Sweet potato had a lot of potential back in the old days. My predecessor was working on sweet potatoes for gasohol, so I decided to take early retirement and bought my own research farm, and I’ve continued to work in this area.
Most people don’t realize that sweet potato is the sixth largest crop in the world, but 90 percent of the world’s sweet potatoes are grown in Asia, and 90 percent of those are grown in China.
Acres U.S.A. And this is sweet potatoes proper, not yams.
Bohac. Correct. Yams are Dioscorea — a different genus altogether, not related to sweet potato.
I think of sweet potato as being parallel with corn. You’ve got your vegetable sweet corn, which is handled very carefully and is expensive to grow but is very profitable.

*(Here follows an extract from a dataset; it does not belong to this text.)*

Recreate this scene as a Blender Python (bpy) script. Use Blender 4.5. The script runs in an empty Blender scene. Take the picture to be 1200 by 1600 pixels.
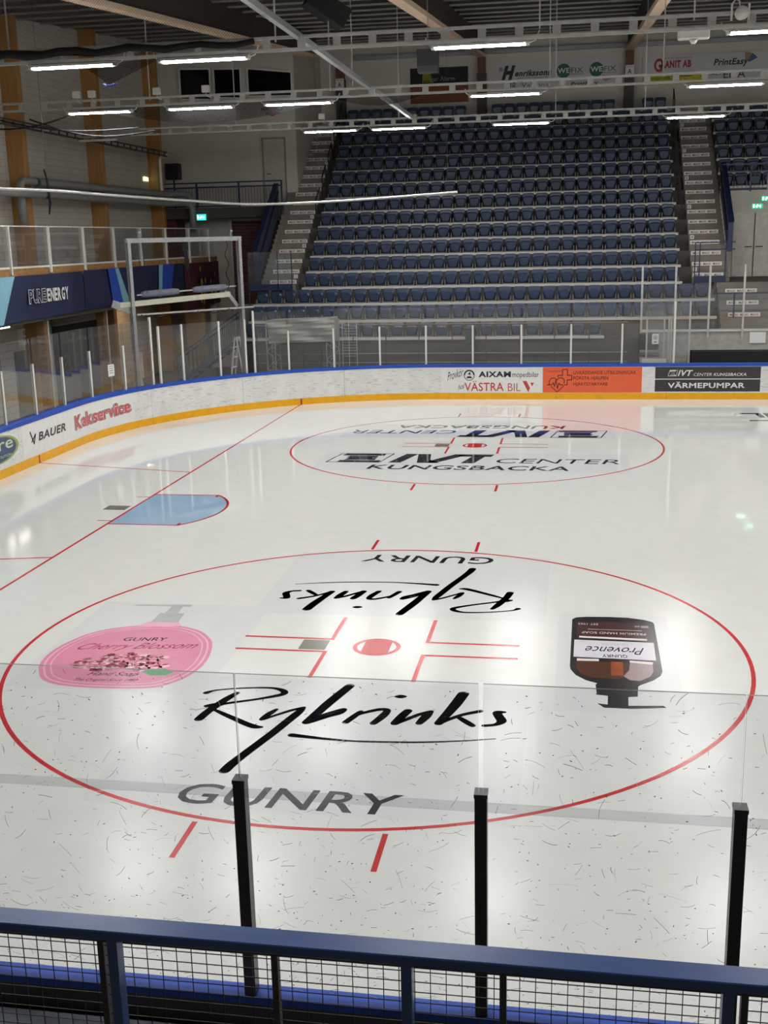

And then you’ve got all the other kinds of corn, particularly field corn, that go into a lot of industrial uses — fuel ethanol of course being one of them. Sweet potatoes are used this way in China. There are varieties to eat, but they also have other varieties that they extract the starch from and use for making paper, coatings, munitions and all kind of industrial uses. It’s like how we use corn starch.
So, there are a lot of uses for sweet potatoes. Its biggest selling point is that it can yield a whole lot more than corn per acre — four-and-a-half or five times as much starch per acre as corn. It’s an indeterminate crop, which means the longer you grow it, the bigger it gets. And it doesn’t waste a lot of energy. With a corn plant, you grow stalks and stems and a cob, and the only part you really want are the kernels. Same thing with soybeans — the only part you want is the oil that’s in the seed.
Whereas sweet potatoes are kind of like a solar panel. You’ve got a big leaf, like a solar panel, and you’ve got a vine — think of that like a cable. The cable goes down underground to the potato, which is where it’s storing all its energy. It doesn’t waste a lot of energy making a lot of structure.
It’s a crop that needs a long growing season, but it grows in poor soils. One of the big things I worked on at USDA was breeding for insect resistance and nematode resistance, and we have varieties with excellent resistance to 14 insects and root-knot nematodes. We have allelopathy in some of the lines for weeds. So, we have a lot of interesting traits.
Acres U.S.A. We grow sweet potatoes here in southern Michigan, and the yield is incredible, and they don’t seem to have much pest pressure. But we’re not maximizing yield like you could do in the South. And deer love them.